Maricopa County Sheriff Paul Penzone has served 100 days since taking office and spoke on Wednesday about one of the biggest changes in the County Sheriff's Office: the closing of Tent City.

He provided the update on the shutting down of Tent City during a speech at the Arizona Grand Resort in front of elected officials, law enforcement and community leaders.

[RAW VIDEO: Sheriff Penzone remarks on first 100 days in office]

While the closure isn't complete, about half of Tent City's 700 to 800 inmates have been transferred in recent weeks. The remainder will be relocated in the coming months.

"By eliminating Tent City, we project savings of $4.5 million," Penzone said.

[READ MORE: Maricopa County Sheriff Paul Penzone to shut down controversial 'Tent City']

No jobs have been lost. Those who were working at Tent City will be moved to other jails, according to Penzone.

Once it's officially closed, which is months away, it'll leave the Sheriff's Office with a large piece of unused land near 31st Avenue and Durango Street.

"We're still evaluating options. We're going to make sure it's a productive space," Penzone said

One of those options includes turning the area into a place where inmates would work with shelter animals in an effort to teach inmates compassion and discourage them from committing future crimes.

MCSO already has the MCSO Animal Safe Haven (MASH) Unit that helps care for abused and neglected animals that have been seized in investigations. Only sentenced female inmates care for these rescued dogs, cats and other domesticated animals, according to MCSO. The unit was started in 2000 by Penzone's predecessor, Joe Arpaio, who also opened Tent City in 1993.

"Right now our animals are housed inside the oldest jail. Right now we give them life, but not quality of life," Penzone said.

Penzone is looking for private funding to convert the Tent City site.

"A program to educate on compassion, reduce recidivism and train some service dogs. These are all visions," Penzone said.

Another major action that has gained attention is the new processes with Immigration and Customs Enforcement (ICE).

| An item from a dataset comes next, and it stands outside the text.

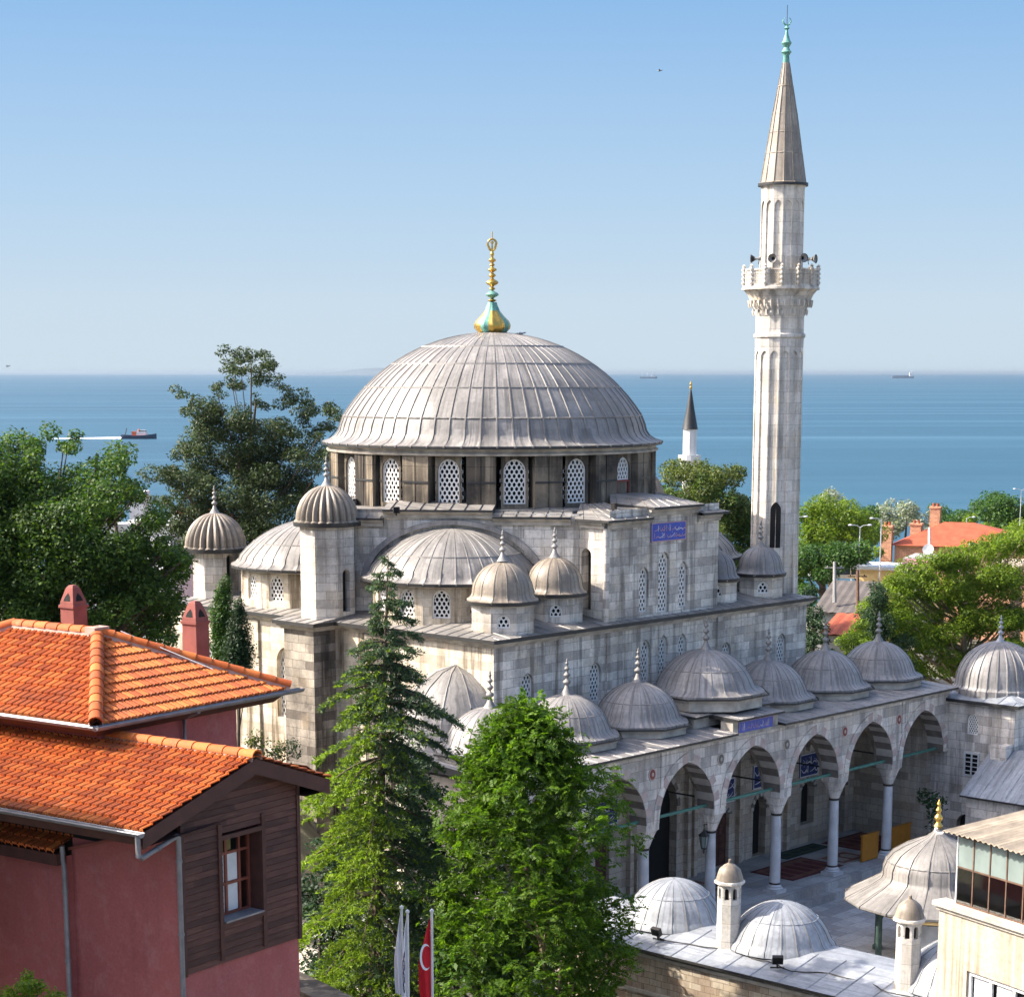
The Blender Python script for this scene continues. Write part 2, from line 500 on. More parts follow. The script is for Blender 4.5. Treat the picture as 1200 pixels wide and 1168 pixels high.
M['script'] = plain('gold_script', (.50, .30, .28), .5, var=.3)
M['script_w'] = plain('white_script', (.62, .62, .66), .5, var=.2)
M['red_wood'] = plain('red_painted_frame', (.22, .035, .03), .6)
M['paving'] = ashlar('court_paving', (.36, .36, .36), (.30, .30, .305), (.25, .25, .255), bw=1.1, bh=.7, streak=0.1)
M['carpet'] = plain('red_carpet', (.10, .022, .024), .95, var=.6, scale=2.0)
M['carpet_g'] = plain('green_carpet', (.015, .045, .036), .95, var=.4, scale=2.0)
M['carpet_p'] = plain('pale_mat', (.30, .26, .22), .95, var=.4, scale=2.0)
M['carpet_b'] = plain('red_carpet_border', (.16, .07, .05), .95, var=.5, scale=3)
M['carpet_g_b'] = plain('green_carpet_border', (.06, .075, .05), .95, var=.5, scale=3)
M['carpet_p_b'] = plain('pale_mat_border', (.20, .09, .07), .95, var=.5, scale=3)
M['yellow_wood'] = plain('varnished_yellow_wood', (.36, .15, .018), .5, var=.25)
M['red_wall'] = NT('rose_red_render'); _t = M['red_wall']
_n = _t.noise(_t.geo(), .7, 6, .6); _n2 = _t.noise(_t.geo((2, 2, .2)), 1.2, 5)
_c = _t.mix(_t.ramp(_n, [(.3, 0.0), (.75, 1.0)]), (.38, .115, .105), (.30, .085, .08))
_c = _t.mix(_t.math('MULTIPLY', _t.ramp(_n2, [(.52, 0.0), (.75, 1.0)]), .4), _c, (.20, .075, .07))
_c = _t.mix(_t.ramp(_t.noise(_t.geo(), 2.2, 7, .7), [(.5, 0.0), (.72, .5)]), _c, (.42, .19, .18))
_c = _t.mix(1.0, _c, _t.ramp(_t.noise(_t.geo(), 16, 5, .7), [(.25, .8), (.75, 1.1)]), 'MULTIPLY')
_t.bump(_t.noise(_t.geo(), 30, 4), .15, .01)
M['red_wall'] = _t.col(_c)
M['chimney_red'] = plain('chimney_render', (.24, .075, .06), .85, var=.3, scale=2)
def tilemat():
    t = NT('terracotta_tile')
    g = t.n('NewGeometry')
    uv = t.coord('UV')
    wn = t.n('TexWhiteNoise', noise_dimensions='2D')
    fl = t.n('VectorMath', operation='FLOOR'); sc_ = t.n('VectorMath', operation='DIVIDE'); sc_.inputs[1].default_value = (.21, .33, 1)
    t.l(uv, sc_.inputs[0]); t.l(sc_.outputs[0], fl.inputs[0]); t.l(fl.outputs[0], wn.inputs['Vector'])
    c = t.ramp(wn.outputs['Value'], [(0, (.33, .068, .014)), (.5, (.46, .105, .019)), (1, (.59, .17, .034))])
    n = t.noise(t.geo(), 1.1, 7, .7)
    c = t.mix(t.ramp(n, [(.5, 0.0), (.72, .7)]), c, (.22, .065, .03))
    n9 = t.noise(t.geo(), 3.3, 6, .7)
    c = t.mix(t.ramp(n9, [(.6, 0.0), (.72, .4)]), c, (.42, .27, .14))
    n2 = t.noise(t.geo(), 14, 4, .7)
    c = t.mix(1.0, c, t.ramp(n2, [(.25, .72), (.8, 1.15)]), 'MULTIPLY')
    t.b.inputs['Roughness'].default_value = .75
    t.bump(n2, .15, .01)
    return t.col(c)
M['tile'] = tilemat()
M['tile_valley'] = plain('tile_valley_shade', (.13, .034, .016), .9, var=.4, scale=6)  # shade in the grooves between tile rolls, painted as a dark colour
M['tile_mortar'] = plain('ridge_mortar', (.45, .28, .23), .9, var=.3)
def sidingmat():
    t = NT('brown_wood_board')
    uv = t.coord('UV')
    fl = t.n('VectorMath', operation='FLOOR'); dv = t.n('VectorMath', operation='DIVIDE'); dv.inputs[1].default_value = (2.3, .145, 1)
    t.l(uv, dv.inputs[0]); t.l(dv.outputs[0], fl.inputs[0])
    wn = t.n('TexWhiteNoise', noise_dimensions='2D'); t.l(fl.outputs[0], wn.inputs['Vector'])
    n = t.noise(t.coord('UV', (.7, 11, 1)), 3.0, 6, .65)
    c = t.ramp(n, [(.25, (.040, .015, .012)), (.55, (.085, .034, .025)), (.8, (.17, .085, .06))])
    c = t.mix(1.0, c, t.ramp(wn.outputs['Value'], [(0, .62), (1, 1.35)]), 'MULTIPLY')
    t.b.inputs['Roughness'].default_value = .65
    t.bump(n, .3, .01)
    return t.col(c)
M['siding'] = sidingmat()
M['wood_dark'] = plain('dark_brown_trim', (.075, .03, .024), .65, var=.35, scale=4)
M['zinc'] = plain('zinc_gutter', (.23, .23, .245), .5, metal=.3, var=.35, scale=3)
M['copper_sash'] = plain('red_brown_sash', (.20, .055, .035), .5, var=.25)
M['curtain'] = plain('white_curtain', (.62, .63, .62), .9, var=.2)
M['cream'] = ashlar('cream_render', (.40, .355, .285), (.40, .355, .285), (.40, .355, .285), bw=9, bh=9, streak=.75, streak_col=(.17, .115, .068), mortar=(.64, .58, .47), patch=.15, streak_scale=2.2, warm=.3)
M['white_paint'] = plain('white_paint', (.60, .60, .59), .6, var=.15)
M['frost'] = plain('frosted_pane', (.19, .235, .22), .25, var=.3, scale=1.2, spec=.5)
M['chimney_stone'] = ashlar('chimney_stone', (.62, .58, .52), (.58, .545, .49), (.52, .485, .43), bw=2.5, bh=.6, streak=.55, streak_col=(.22, .19, .15), patch=.4)
M['corr'] = plain('weathered_corrugated_sheet', (.36, .30, .225), .75, var=.4, scale=2)
M['bark'] = plain('bark', (.10, .075, .055), .9, var=.5, scale=5)
M['bark_pale'] = plain('pale_bark', (.26, .20, .13), .9, var=.4, scale=4)
M['rust'] = plain('rusty_steel', (.13, .075, .05), .8, var=.5, scale=6)
M['grey_roof'] = plain('grey_corrugated_roof', (.095, .082, .075), .85, var=.35, scale=1)
M['concrete'] = plain('concrete', (.27, .262, .25), .9, var=.3, scale=.8)
M['brick_o'] = ashlar('orange_brick', (.56, .29, .17), (.49, .25, .15), (.40, .21, .13), bw=.5, bh=.2, streak=.25, streak_col=(.25, .12, .08), patch=.2)
M['far_tile'] = plain('far_roof_tile', (.33, .075, .036), .85, var=.35, scale=1.4)
M['yellow_wall'] = plain('yellow_render', (.72, .52, .24), .85, var=.2)
M['pink_sheet'] = plain('pink_awning', (.68, .20, .36), .8, var=.15)
M['flag_red'] = plain('red_flag_cloth', (.52, .015, .025), .85, var=.15)
M['flag_white'] = plain('white_flag_cloth', (.76, .77, .80), .85, var=.12)
M['ink'] = plain('dark_lettering', (.06, .06, .10), .85, var=.1)
M['steel'] = plain('galvanised_pole', (.55, .56, .58), .4, metal=.4, var=.15)
M['hull'] = plain('dark_blue_hull', (.03, .05, .09), .5, var=.2)
M['ship_grey'] = plain('grey_blue_hull', (.14, .18, .24), .6, var=.2)
M['orange'] = plain('orange_paint', (.55, .14, .06), .6, var=.2)
M['dish'] = plain('dish_white', (.40, .41, .42), .5, var=.1)
# ------------------------------------------------------------------ setting: ground, sea, haze
FW = Vector((math.sin(R(47.047)), math.cos(R(47.047)), 0))
RT = Vector((FW.y, -FW.x, 0))
CAMXY = Vector((-67.66, -49.32, 0))
F_PX, PY0, PITCH = 2397.96, 900.0, R(-10.942)
_fw = Vector((FW.x * math.cos(PITCH), FW.y * math.cos(PITCH), math.sin(PITCH)))
_up = RT.cross(_fw)
def at(px, py, d):
    """world point seen at pixel (px,py) of the 1200x1168 photo, d metres into the scene (survey helper)"""
    return Vector(cam.location) + (_fw * F_PX + RT * (px - 600) + _up * (PY0 - py)) * (d / F_PX)
def lerp(a, b, t): return a + (b - a) * max(0.0, min(1.0, t))
def smooth(t):
    t = max(0.0, min(1.0, t)); return t * t * (3 - 2 * t)
def ground_z(x, y):
    q = Vector((x, y, 0)) - CAMXY
    d = q.dot(FW); s = q.dot(RT)
    z = -0.75
    z += 5.6 * smooth((y - 9.5) / 4.0) * smooth((-x - 11.5) / 1.5) * (1 - smooth((d - 105) / 60))
    z -= 7.5 * smooth((d - 150) / 110)
    z -= 17.5 * smooth((d - 255) / 140)
    if d > 90: z += .35 * math.sin(x * .21) * math.sin(y * .17)
    return z
def build_ground():
    mb = MB()
    xs = [-1400, -900, -600, -400, -280, -200] + list(range(-150, 151, 5)) + [200, 280, 400, 600, 900, 1400]
    ys = [-60, 0, 20, 30, 40, 50] + list(np.arange(54, 110, 2.5)) + list(range(110, 420, 10)) + [430, 470]
    P = [[None] * len(xs) for _ in ys]
    for j, d in enumerate(ys):
        for i, s in enumerate(xs):
            p = CAMXY + FW * d + RT * s
            P[j][i] = (p.x, p.y, ground_z(p.x, p.y))
    for j in range(len(ys) - 1):
        for i in range(len(xs) - 1):
            mb.face([P[j][i], P[j][i+1], P[j+1][i+1], P[j+1][i]], 0, smooth=True)
    t = NT('earth_and_scrub')
    n = t.noise(t.geo(), .12, 6, .6); n2 = t.noise(t.geo(), 1.4, 6, .7)
    c = t.ramp(n, [(.35, (.085, .10, .045)), (.5, (.16, .14, .10)), (.62, (.24, .22, .19))])
    c = t.mix(1.0, c, t.ramp(n2, [(.25, .6), (.8, 1.2)]), 'MULTIPLY')
    t.bump(n2, .5, .1)
    g = part('ground', mb, [t.col(c)])
    g['kind'] = 'structure'
build_ground()

def build_sea():
    mb = MB()
    nearL = CAMXY + FW * 360
    a = nearL - RT * 60000; b = nearL + RT * 60000
    c = b + FW * 58000; d = a + FW * 58000
    mb.face([(p.x, p.y, -24) for p in (a, b, c, d)])
    t = NT('sea_water')
    ang = math.atan2(FW.y, FW.x)
    def gv(sx, sy):
        g = t.n('NewGeometry'); mp = t.n('Mapping', vector_type='TEXTURE')
        mp.inputs['Rotation'].default_value = (0, 0, ang - PI / 2 + .06)
        mp.inputs['Scale'].default_value = (sx, sy, 1)
        t.l(g.outputs['Position'], mp.inputs[0]); return mp.outputs[0]
    swell = t.noise(gv(900, 260), 1.0, 5, .6)
    slick = t.noise(gv(2600, 120), 1.0, 4, .5)
    chop = t.noise(gv(9, 3.5), 1.0, 5, .7)
    c = t.ramp(swell, [(.3, (.010, .046, .072)), (.7, (.016, .066, .098))])
    c = t.mix(t.ramp(slick, [(.60, 0.0), (.66, .2), (.72, 0.0)]), c, (.10, .20, .28))
    t.b.inputs['IOR'].default_value = 1.33
    t.b.inputs['Specular IOR Level'].default_value = .36
    t.l(t.ramp(slick, [(.5, .36), (.66, .28), (.75, .36)]), t.b.inputs['Roughness'])
    t.bump(chop, .9, .55)
    o = part('sea', mb, [t.col(c)])
    o['kind'] = 'structure'
build_sea()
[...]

The sheriff has taken a softer approach to illegal immigration than Joe Arpaio did, which leads some Republican lawmakers to suggest this is why they stripped some funding from MCSO. 

While ICE agents will remain in local jails, the county won't hold suspected illegal immigrants after they are deemed eligible to be released. 

[RELATED: Sheriff Paul Penzone changes jail rule for immigrants]

Penzone says the office's accomplishments also include work on fugitive apprehension, crimes against children and the elderly, the opioid epidemic, community outreach and fiscal responsibility. 

"I'm asking for patience, but we're working in the right direction," Penzone said.

He also said MCSO will eliminate outside counsel and save about $1.5 million in the budget.

[RELATED: Sheriff Paul Penzone changes procedure on facilitating ICE courtesy holds]

Penzone unveiled a brand called one1MCSO as a way to show unity and diversity through the Sheriff's Office.

"one1MCSO is our department’s pledge to respect the law, respect each other, and respect the people we serve," Penzone said.